>> Begin
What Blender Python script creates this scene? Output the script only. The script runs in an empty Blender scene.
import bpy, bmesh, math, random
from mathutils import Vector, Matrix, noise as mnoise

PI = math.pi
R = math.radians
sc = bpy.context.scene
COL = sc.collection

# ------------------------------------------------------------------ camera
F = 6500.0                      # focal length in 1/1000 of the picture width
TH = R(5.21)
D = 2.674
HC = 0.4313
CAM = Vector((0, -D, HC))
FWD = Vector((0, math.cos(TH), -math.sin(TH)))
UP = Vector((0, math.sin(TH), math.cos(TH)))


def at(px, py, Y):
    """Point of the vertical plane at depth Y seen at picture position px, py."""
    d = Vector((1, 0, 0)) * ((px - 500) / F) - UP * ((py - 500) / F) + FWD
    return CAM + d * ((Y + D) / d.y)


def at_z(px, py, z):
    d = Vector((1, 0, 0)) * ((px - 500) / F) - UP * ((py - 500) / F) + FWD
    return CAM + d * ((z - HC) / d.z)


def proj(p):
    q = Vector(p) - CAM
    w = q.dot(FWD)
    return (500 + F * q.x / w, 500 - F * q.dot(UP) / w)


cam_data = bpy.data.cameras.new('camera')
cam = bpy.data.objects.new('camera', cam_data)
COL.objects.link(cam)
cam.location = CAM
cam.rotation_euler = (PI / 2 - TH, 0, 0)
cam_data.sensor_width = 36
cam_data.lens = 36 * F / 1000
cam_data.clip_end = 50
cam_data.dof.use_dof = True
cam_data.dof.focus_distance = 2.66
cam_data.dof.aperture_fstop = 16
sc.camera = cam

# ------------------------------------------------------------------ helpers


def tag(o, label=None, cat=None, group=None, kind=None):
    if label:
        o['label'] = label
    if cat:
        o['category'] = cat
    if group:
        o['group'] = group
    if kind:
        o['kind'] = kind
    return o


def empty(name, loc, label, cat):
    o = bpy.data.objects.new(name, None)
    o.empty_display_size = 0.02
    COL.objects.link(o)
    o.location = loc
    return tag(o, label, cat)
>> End
● **TASK DIRECTIONS**: Transcribe the data above in full, exactly.

● **THE RESPONSE**:
What Blender Python script creates this scene? Output the script only. The script runs in an empty Blender scene.
import bpy, bmesh, math, random
from mathutils import Vector, Matrix, noise as mnoise

PI = math.pi
R = math.radians
sc = bpy.context.scene
COL = sc.collection

# ------------------------------------------------------------------ camera
F = 6500.0                      # focal length in 1/1000 of the picture width
TH = R(5.21)
D = 2.674
HC = 0.4313
CAM = Vector((0, -D, HC))
FWD = Vector((0, math.cos(TH), -math.sin(TH)))
UP = Vector((0, math.sin(TH), math.cos(TH)))


def at(px, py, Y):
    """Point of the vertical plane at depth Y seen at picture position px, py."""
    d = Vector((1, 0, 0)) * ((px - 500) / F) - UP * ((py - 500) / F) + FWD
    return CAM + d * ((Y + D) / d.y)


def at_z(px, py, z):
    d = Vector((1, 0, 0)) * ((px - 500) / F) - UP * ((py - 500) / F) + FWD
    return CAM + d * ((z - HC) / d.z)


def proj(p):
    q = Vector(p) - CAM
    w = q.dot(FWD)
    return (500 + F * q.x / w, 500 - F * q.dot(UP) / w)


cam_data = bpy.data.cameras.new('camera')
cam = bpy.data.objects.new('camera', cam_data)
COL.objects.link(cam)
cam.location = CAM
cam.rotation_euler = (PI / 2 - TH, 0, 0)
cam_data.sensor_width = 36
cam_data.lens = 36 * F / 1000
cam_data.clip_end = 50
cam_data.dof.use_dof = True
cam_data.dof.focus_distance = 2.66
cam_data.dof.aperture_fstop = 16
sc.camera = cam

# ------------------------------------------------------------------ helpers


def tag(o, label=None, cat=None, group=None, kind=None):
    if label:
        o['label'] = label
    if cat:
        o['category'] = cat
    if group:
        o['group'] = group
    if kind:
        o['kind'] = kind
    return o


def empty(name, loc, label, cat):
    o = bpy.data.objects.new(name, None)
    o.empty_display_size = 0.02
    COL.objects.link(o)
    o.location = loc
    return tag(o, label, cat)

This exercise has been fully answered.